A Mock Execution طباعة

Saadi Youssef

One experiences thousands and thousands of events in this life: a life often ecstatic and exhausting, but rarely free and exhilarating.

By nature, a human’s mental ability to preserve is limited and thus we tend to forget many an incident. And then we totally forget what we have forgotten. But there is what is unforgettable:

The mother’s face.

 

A firstborn’s name.

The eye color of the first beloved.

And so on.

There is also what is unforgettable on the dark side of the moon.

 

For example:

A mock execution.

*

In February of 1963 I was in Basra coming from Baghdad. The Ba`thists had just mounted a military coup and were in control of Basra.

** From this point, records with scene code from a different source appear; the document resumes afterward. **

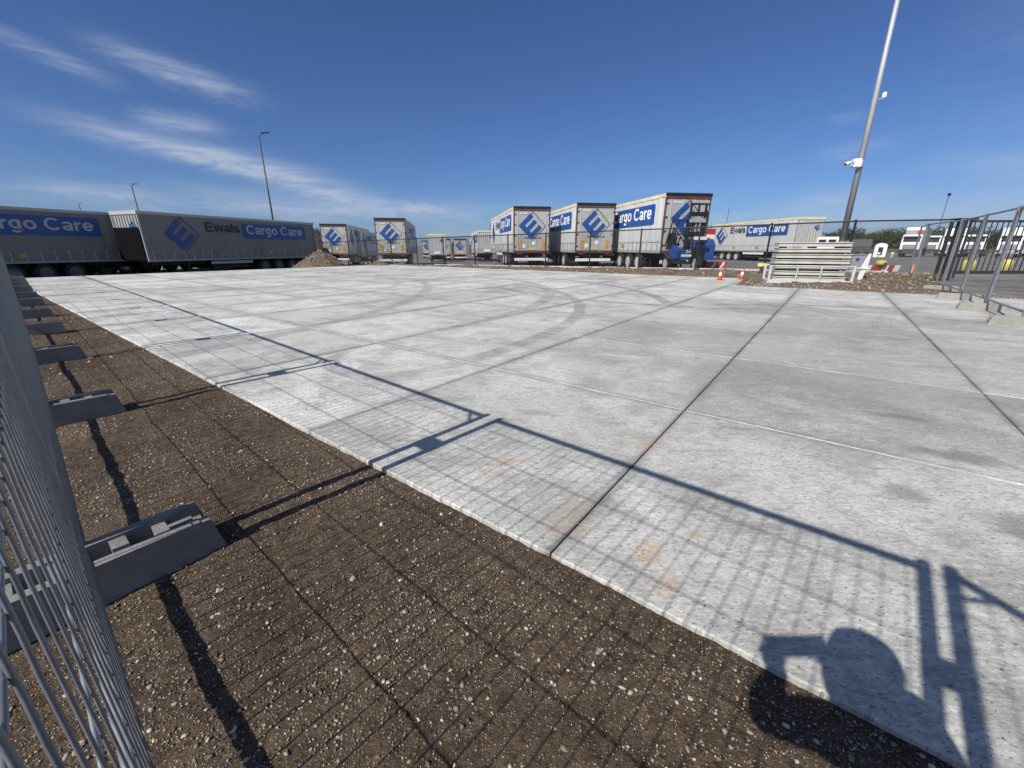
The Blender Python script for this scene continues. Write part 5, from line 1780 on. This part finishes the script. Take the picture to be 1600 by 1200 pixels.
# ------------------------------------------------------------------ trees far right
def crown_mesh(seed, w, h):
    rg = np.random.default_rng(seed)
    mb = MB()
    blobs = [(rg.normal(0, w * 0.22), rg.normal(0, w * 0.22), h * rg.uniform(0.35, 0.85), w * rg.uniform(0.22, 0.38)) for _ in range(9)]
    for (bx, by, bz, br) in blobs:
        for _ in range(95):
            d = rg.normal(0, 1, 3)
            d /= np.linalg.norm(d)
            p = np.array([bx, by, bz]) + d * br * rg.uniform(0.65, 1.08) * np.array([1, 1, 0.85])
            s = rg.uniform(0.16, 0.42)
            a = rg.normal(0, 1, 3)
            a /= np.linalg.norm(a)
            b = np.cross(a, d + rg.normal(0, .5, 3))
            b /= np.linalg.norm(b) + 1e-6
            mb.add([p - a * s - b * s * .6, p + a * s - b * s * .6, p + a * s * .8 + b * s * .7, p - a * s * .9 + b * s * .5], [(0, 1, 2, 3)])
    return mb.mesh('crown', M_LEAF)


ORD = ['nearest to', 'second from', 'third from', 'fourth from', 'fifth from', 'sixth from', 'seventh from', 'eighth from', 'ninth from', 'tenth from', 'eleventh from', 'twelfth from', 'thirteenth from', 'fourteenth from',
       'fifteenth from', 'sixteenth from', 'seventeenth from', 'eighteenth from', 'nineteenth from', 'twentieth from']


def tree_label(px, h, k):
    size = 'taller' if h > 1.0 else ('mid-sized' if h > 0.88 else 'lower')
    if px < 1500:
        return f'{size} dark green tree in the distant line, {ORD[k]} the tall lamp mast'
    return f'{size} dark green tree beyond the gate, {ORD[int((1640 - px) / 13)]} the right edge'


CROWNS = [crown_mesh(k, 9.5, 9.0) for k in range(5)]
TRUNK = MB().tube((0, 0, -0.5), (0.2, 0.1, 3.0), 0.28, 8, 0.18).tube((0.2, 0.1, 2.9), (1.4, 0.4, 5.5), 0.15, 6, 0.06).tube((0.2, 0.1, 2.9), (-1.2, -0.3, 5.8), 0.14, 6, 0.05).mesh('trunk', M_BARK)
px = 1300
k = 0
kinds = ['rounded', 'broad', 'narrow-topped', 'uneven', 'spreading']
while px < 1640:
    Y = random.uniform(190, 235)
    x = (px - 800) / 668.7 * Y
    h = random.uniform(0.78, 1.12)
    if 1395 < px < 1445:
        h *= 0.95
    t = thing('tree', tree_label(px, h, k), 'tree', (x, Y, gz1(x, Y) + 0.6), random.uniform(0, 6), 'trees of the distant tree line')
    t.scale = (h * 1.15, h * 1.15, h * random.uniform(0.92, 1.12))
    part_from('crown', CROWNS[k % 5], t)
    part_from('trunk', TRUNK, t)
    px += random.uniform(9, 17)
    k += 1
n = 700
mb = MB()
rg = np.random.default_rng(5)
for _ in range(1500):
    x, y = rg.uniform(150, 420), rg.uniform(225, 245)
    s = rg.uniform(0.4, 1.1)
    p = np.array([x, y, gz1(x, y) + 0.6 + rg.uniform(0, 4.5)])
    a = rg.normal(0, 1, 3)
    b = np.cross(a, rg.normal(0, 1, 3))
    a /= np.linalg.norm(a)
    b /= np.linalg.norm(b)
    mb.add([p - a * s - b * s, p + a * s - b * s, p + a * s + b * s, p - a * s + b * s], [(0, 1, 2, 3)])
o = mb.build('undergrowth', M_LEAF, kind='stuff')
tag(o, 'dark undergrowth closing the gaps below the distant tree line', 'undergrowth')

# ------------------------------------------------------------------ the photographer, seen only by the shadow
def skin_mesh(name, pts, edges, rad, m, parent=None, lvl=2):
    me = bpy.data.meshes.new(name)
    me.from_pydata([tuple(p) for p in pts], edges, [])
    ob = bpy.data.objects.new(name, me)
    COL.objects.link(ob)
    sk = ob.modifiers.new('skin', 'SKIN')
    for i, r in enumerate(rad):
        r = r if isinstance(r, tuple) else (r, r)
        me.skin_vertices[0].data[i].radius = r
    me.skin_vertices[0].data[0].use_root = True
    ss = ob.modifiers.new('sub', 'SUBSURF')
    ss.levels = lvl
    ss.render_levels = lvl
    dg = bpy.context.evaluated_depsgraph_get()
    out = bpy.data.meshes.new_from_object(ob.evaluated_get(dg))
    bpy.data.objects.remove(ob)
    out.materials.clear()
    out.materials.append(m)
    out.polygons.foreach_set('use_smooth', [True] * len(out.polygons))
    o = bpy.data.objects.new(name, out)
    return link(o, parent)


person = thing('person', 'person crouching in dark clothes with a phone, seen by the shadow at lower right', 'person', (0, 0, 0))
J = {'pel': (.42, -.30, .38), 'sp': (.37, -.21, .64), 'ch': (.285, -.09, .92), 'nk': (.25, -.06, 1.03), 'hd': (.235, -.025, 1.13), 'tp': (.232, -.02, 1.20),
     'ls': (.165, -.075, .985), 'le': (.065, .10, .84), 'lh': (-.02, -.024, 1.135), 'rs': (.355, -.035, 1.02), 're': (.275, .02, .90), 'rh': (.125, -.032, 1.15),
     'lk': (.26, -.02, .50), 'lf': (.34, -.20, .06), 'rk': (.44, .02, .50), 'rf': (.50, -.14, .06), 'lt': (.28, -.10, .03), 'rt': (.45, -.03, .03)}
V = list(J)
ix = {k: i for i, k in enumerate(V)}
E_ = [('pel', 'sp'), ('sp', 'ch'), ('ch', 'nk'), ('nk', 'hd'), ('hd', 'tp'), ('ch', 'ls'), ('ls', 'le'), ('le', 'lh'), ('ch', 'rs'), ('rs', 're'), ('re', 'rh'),
      ('pel', 'lk'), ('lk', 'lf'), ('lf', 'lt'), ('pel', 'rk'), ('rk', 'rf'), ('rf', 'rt')]
rad = {'pel': .12, 'sp': .11, 'ch': .11, 'nk': .052, 'hd': .082, 'tp': .055, 'ls': .06, 'le': .042, 'lh': .03, 'rs': .06, 're': .042, 'rh': .03, 'lk': .065, 'lf': .045, 'rk': .065, 'rf': .045, 'lt': .035, 'rt': .035}
skin_mesh('body', [J[k] for k in V], [(ix[a], ix[b]) for a, b in E_], [rad[k] for k in V], M_SKIN, person)
keys = ['pel', 'sp', 'ch', 'nk', 'ls', 'le', 'lh', 'rs', 're', 'rh']
kx = {k: i for i, k in enumerate(keys)}
jr = {'nk': .085, 'pel': .14, 'sp': .13, 'ch': .13, 'ls': .07, 'le': .05, 'lh': .036, 'rs': .085, 're': .05, 'rh': .036}
jp = dict(J)
for hnd, elb in (('lh', 'le'), ('rh', 're')):
    jp[hnd] = tuple(Vector(J[elb]).lerp(Vector(J[hnd]), 0.82))
skin_mesh('jacket', [jp[k] for k in keys], [(kx[a], kx[b]) for a, b in E_ if a in kx and b in kx], [jr[k] for k in keys], M_JACKET, person)
keys = ['pel', 'lk', 'lf', 'rk', 'rf']
kx = {k: i for i, k in enumerate(keys)}
skin_mesh('trousers', [J[k] if k not in ('lf', 'rf') else (J[k][0], J[k][1], 0.1) for k in keys], [(kx[a], kx[b]) for a, b in E_ if a in kx and b in kx], [.15, .085, .06, .085, .06], M_TROU, person)
hb = MB()
hc, hd_ = Vector((.235, -.03, 1.165)), (Vector(J['tp']) - Vector(J['hd'])).normalized()
rotm = hd_.to_track_quat('Z', 'Y').to_matrix()
hb.lathe([(0.092, -0.03), (0.098, 0.015), (0.088, 0.055), (0.056, 0.085), (0.0, 0.095)], 20, rotm, hc)
hb.build('hair', M_HAIR, person, True)
face = Vector((-0.6, 0.78, -0.15)).normalized()
nb = MB()
fc0 = Vector(J['hd']) + face * 0.085
nb.tube(fc0 + Vector((0, 0, 0.03)), fc0 + face * 0.03, 0.008, 8, 0.014)
nb.build('nose', M_SKIN, person, True)
side = face.cross(Vector((0, 0, 1))).normalized()
for sg in (-1, 1):
    MB().lathe([(0, -.01), (.012, 0), (0, .01)], 10, None, fc0 + side * sg * 0.032 + Vector((0, 0, .035))).build('eye', M_WHITE, person, True)
    MB().lathe([(0, -.03), (.018, -.015), (.02, .012), (0, .03)], 10, None, Vector(J['hd']) + side * sg * 0.095).build('ear', M_SKIN, person, True)
MB().tube(fc0 + side * -.022 - Vector((0, 0, .045)), fc0 + side * .022 - Vector((0, 0, .045)), .006, 8).build('mouth', mat('lips', (0.35, 0.14, 0.12), 0.5), person)
# hands: a palm and five bent fingers each, closed on the phone's ends
for (root, d, up) in (('lh', Vector((-.05, .02, .09)), 1), ('rh', Vector((-.01, .0, .09)), -1)):
    h0 = Vector(J[root])
    pts, ed, rr = [h0, h0 + d * .5, h0 + d * .85], [(0, 1), (1, 2)], [.028, .034, .031]
    for f in range(5):
        off = Vector((0.0, -0.012 + 0.004 * f, 0)) + Vector((0.017 * (f - 2), 0, 0))
        b0 = h0 + d * (0.45 if f == 0 else .85) + off * 0.9
        ln = [.035, .05, .055, .05, .04][f]
        k = len(pts)
        pts += [b0, b0 + Vector((0, -.012, ln * .5)), b0 + Vector((-.012 * up, .008, ln * .85))]
        rr += [.0095, .009, .0075]
        ed += [(1 if f == 0 else 2, k), (k, k + 1), (k + 1, k + 2)]
    skin_mesh('hand', pts, ed, rr, M_SKIN, person, 1)
for k_, f in (('lf', 'lt'), ('rf', 'rt')):
    a, b = Vector(J[k_]), Vector(J[f])
    d = Vector((b.x - a.x, b.y - a.y, 0)).normalized()
    q = MB()
    M3 = Matrix.Rotation(math.atan2(d.y, d.x), 4, 'Z')
    q.cbox(-0.07, 0.20, -0.045, 0.045, 0.0, 0.025, 0.008).cbox(-0.065, 0.19, -0.042, 0.042, 0.0251, 0.085, 0.02)
    so = q.build('shoe', M_BLACK, person)
    so.location = (a.x, a.y, -0.03)
    so.rotation_euler = (0, 0, math.atan2(d.y, d.x))
ph = thing('phone', 'phone held up sideways by the crouching photographer', 'phone', (0.033, 0, CAM_H + 0.008), 0)
ph.rotation_euler = (-0.3237, 0, 0)
MB().cbox(-0.08, 0.075, -0.024, -0.015, -0.048, 0.022, 0.003).build('case', M_BLACK, ph)
MB().cbox(-0.075, 0.070, -0.0255, -0.0241, -0.043, 0.017, 0.0005).build('screen', M_GLASS, ph)
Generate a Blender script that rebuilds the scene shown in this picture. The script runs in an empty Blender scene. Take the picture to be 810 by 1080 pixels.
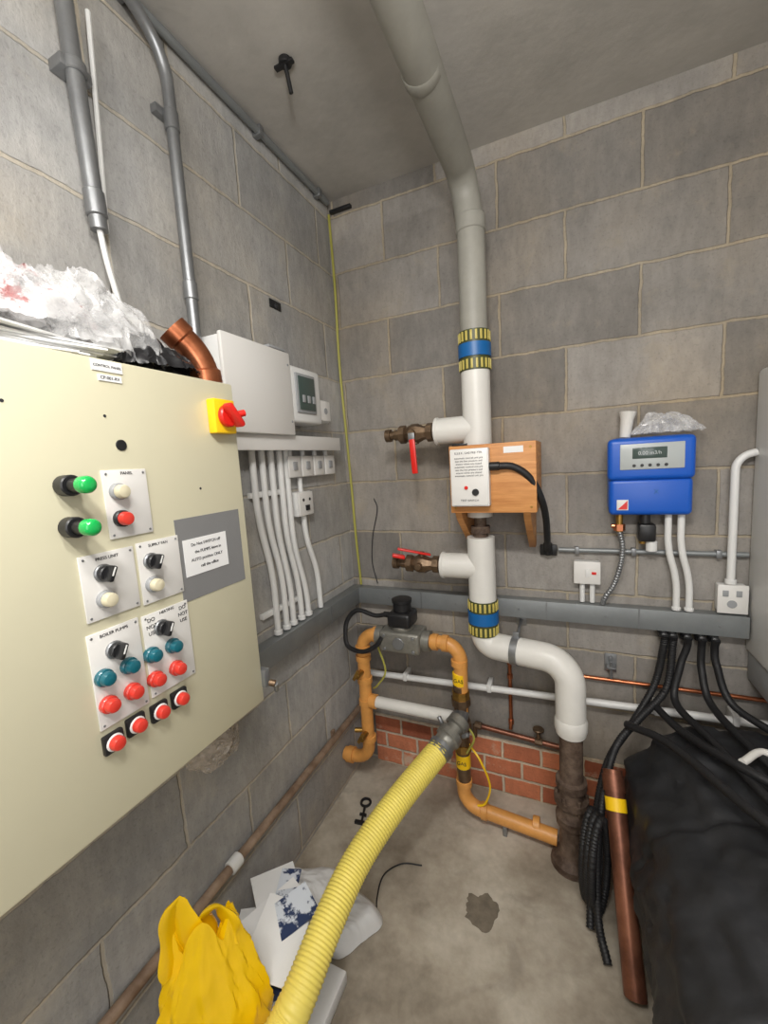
import bpy, bmesh, math, random
from mathutils import Vector, Matrix, noise, Euler
random.seed(7)
V=Vector
def S(r,g,b):
    f=lambda c:((c/255+.055)/1.055)**2.4 if c/255>.04045 else c/255/12.92
    return (f(r),f(g),f(b),1)
MATS={}
def mat(name,col,rough=.5,metal=0,var=0,scale=8,bump=0,bscale=80,col2=None,stretch=(1,1,1),alpha=1,coat=0,lo=.36,hi=.66):
    if name in MATS: return MATS[name]
    m=bpy.data.materials.new(name); m.use_nodes=True; nt=m.node_tree; N=nt.nodes; L=nt.links
    p=N['Principled BSDF']; p.inputs['Roughness'].default_value=rough; p.inputs['Metallic'].default_value=metal
    p.inputs['Base Color'].default_value=col; p.inputs['Alpha'].default_value=alpha
    if coat: p.inputs['Coat Weight'].default_value=coat
    tc=N.new('ShaderNodeTexCoord'); mp=N.new('ShaderNodeMapping'); mp.inputs['Scale'].default_value=stretch
    L.new(tc.outputs['Object'],mp.inputs['Vector'])
    if alpha<1:
        na=N.new('ShaderNodeTexNoise'); na.inputs['Scale'].default_value=22; na.inputs['Detail'].default_value=5; L.new(mp.outputs[0],na.inputs['Vector'])
        ra=N.new('ShaderNodeMapRange'); ra.inputs[1].default_value=.35; ra.inputs[2].default_value=.65; ra.inputs[3].default_value=alpha*.45; ra.inputs[4].default_value=min(1,alpha*1.7); L.new(na.outputs[0],ra.inputs[0]); L.new(ra.outputs[0],p.inputs['Alpha'])
    if var or col2:
        n=N.new('ShaderNodeTexNoise'); n.inputs['Scale'].default_value=scale; n.inputs['Detail'].default_value=6; n.inputs['Roughness'].default_value=.65
        L.new(mp.outputs[0],n.inputs['Vector'])
        r=N.new('ShaderNodeValToRGB'); r.color_ramp.elements[0].position=lo; r.color_ramp.elements[1].position=hi
        c2=col2 if col2 else tuple(c*(1-var) for c in col[:3])+(1,)
        r.color_ramp.elements[0].color=c2; r.color_ramp.elements[1].color=col
        L.new(n.outputs[0],r.inputs[0]); L.new(r.outputs[0],p.inputs['Base Color'])
    if bump:
        n2=N.new('ShaderNodeTexNoise'); n2.inputs['Scale'].default_value=bscale; n2.inputs['Detail'].default_value=4
        L.new(mp.outputs[0],n2.inputs['Vector'])
        b=N.new('ShaderNodeBump'); b.inputs['Strength'].default_value=bump; b.inputs['Distance'].default_value=.004
        L.new(n2.outputs[0],b.inputs['Height']); L.new(b.outputs[0],p.inputs['Normal'])
    MATS[name]=m; return m

# ---------- geometry toolkit ----------
def fillet(pts,rad,n=7):
    pts=[V(p) for p in pts]; out=[pts[0]]
    for i in range(1,len(pts)-1):
        a,b,c=pts[i-1],pts[i],pts[i+1]
        d1=(a-b); d2=(c-b); r=min(rad,d1.length*.49 if i>1 else d1.length*.95,d2.length*.49 if i<len(pts)-2 else d2.length*.95)
        p0=b+d1.normalized()*r; p3=b+d2.normalized()*r; p1=p0+(b-p0)*.5523; p2=p3+(b-p3)*.5523
        for k in range(n+1):
            t=k/n; out.append(p0*(1-t)**3+p1*3*t*(1-t)**2+p2*3*t*t*(1-t)+p3*t**3)
    out.append(pts[-1]); return out
def spline(pts,n=8):
    P=[V(p) for p in pts]; P=[P[0]*2-P[1]]+P+[P[-1]*2-P[-2]]; out=[]
    for i in range(1,len(P)-2):
        a,b,c,d=P[i-1:i+3]
        for k in range(n):
            t=k/n; out.append(.5*((2*b)+(c-a)*t+(2*a-5*b+4*c-d)*t*t+(3*b-a-3*c+d)*t**3))
    out.append(P[-2]); return out
def resample(pts,step):
    out=[pts[0].copy()]; acc=0
    for a,b in zip(pts,pts[1:]):
        L=(b-a).length; d=step-acc
        while d<=L: out.append(a.lerp(b,d/L)); d+=step
        acc=L-(d-step)
    return out
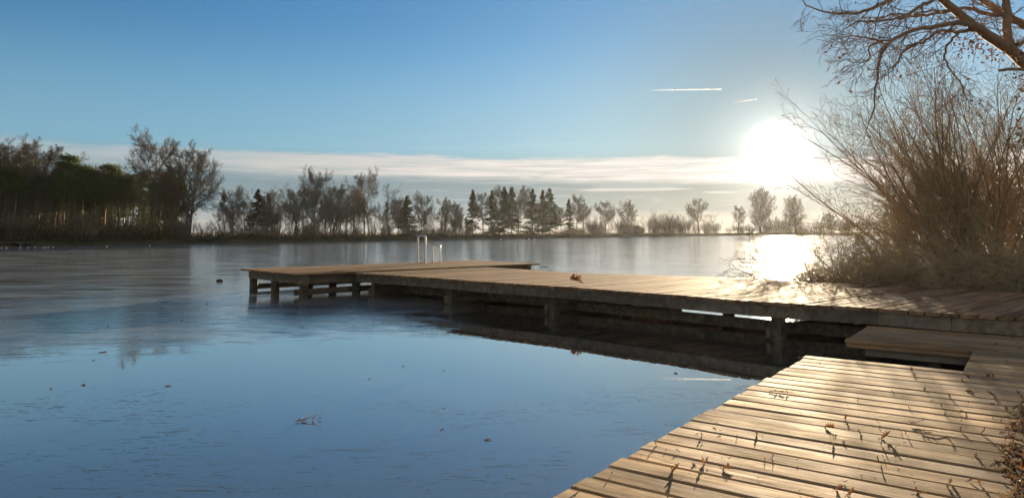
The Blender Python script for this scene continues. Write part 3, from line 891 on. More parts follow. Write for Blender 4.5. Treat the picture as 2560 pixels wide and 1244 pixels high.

Their militia, the so-called The National Guard, was armed with a mixture of Port-Said machine guns and other light arms. This militia had checkpoints in the city’s squares, neighborhoods, and markets. It was given free rein to arrest, torture, and even kill people, as if they were stray dogs.

“The National Guard” arrested me and took me to their headquarters, in the Association of Economists, near Shat al-Arab. The association was, just one day before the coup, administered by communists from Basra.

The building was full of young armed Ba`thists brandishing pistols that could go off any minute, because they weren’t secured. It was also full of detainees who were crowded in a hall not far from the street and the river.

*

The following day I was moved to a small room that had a bamboo chair.

 

At night, a young guard came.

He said: “I will leave the door ajar. I won’t close it. The hallway is right in front of you and it leads to the street. You might think of escaping.

Try it, but I will shoot you.”

*

I spent the night in that tiny room

I was exhausted and slept like a log.

*

The next day, at forenoon, the commander came. I remember that his name was Fathi. He owned a shoe store in Suq al-Hunud in Basra. Fathi was spiffy and was carrying his Port-Said gun.

He tied my hand to the back of the chair, then blindfolded me.

My wrist watch fell to the ground and I heard the thud.

He ordered that the door be shut and I heard it.

He said calmly: “We are going to execute you.

 

Do you have anything to tell us?”

I was too weak to answer.

He said: “So, you have nothing to tell us!”

I heard the machine gun cocked.

 

The bullets were out.

A single salvo.

*

I didn’t die.

As Badr Shakir al-Sayyab wrote in his famous poem “Christ After Crucifixion”:

“So

I didn’t die. . .”

*

A few days ago, I read what my friend Wasif Shannun (he is in Australia now) wrote about his suffering after the 1991 uprising in southern Iraq, when he was with detainees in a camp administered by “Mujahideen Khalq” and how they used to cover the heads of detainees with black hoods to execute them.

How they covered his head more than once for a mock execution.

Wasif Shannun has been in Australia for about twenty years and he hasn’t forgotten what he went through.

So, there is what cannot be forgotten on the dark side of the moon!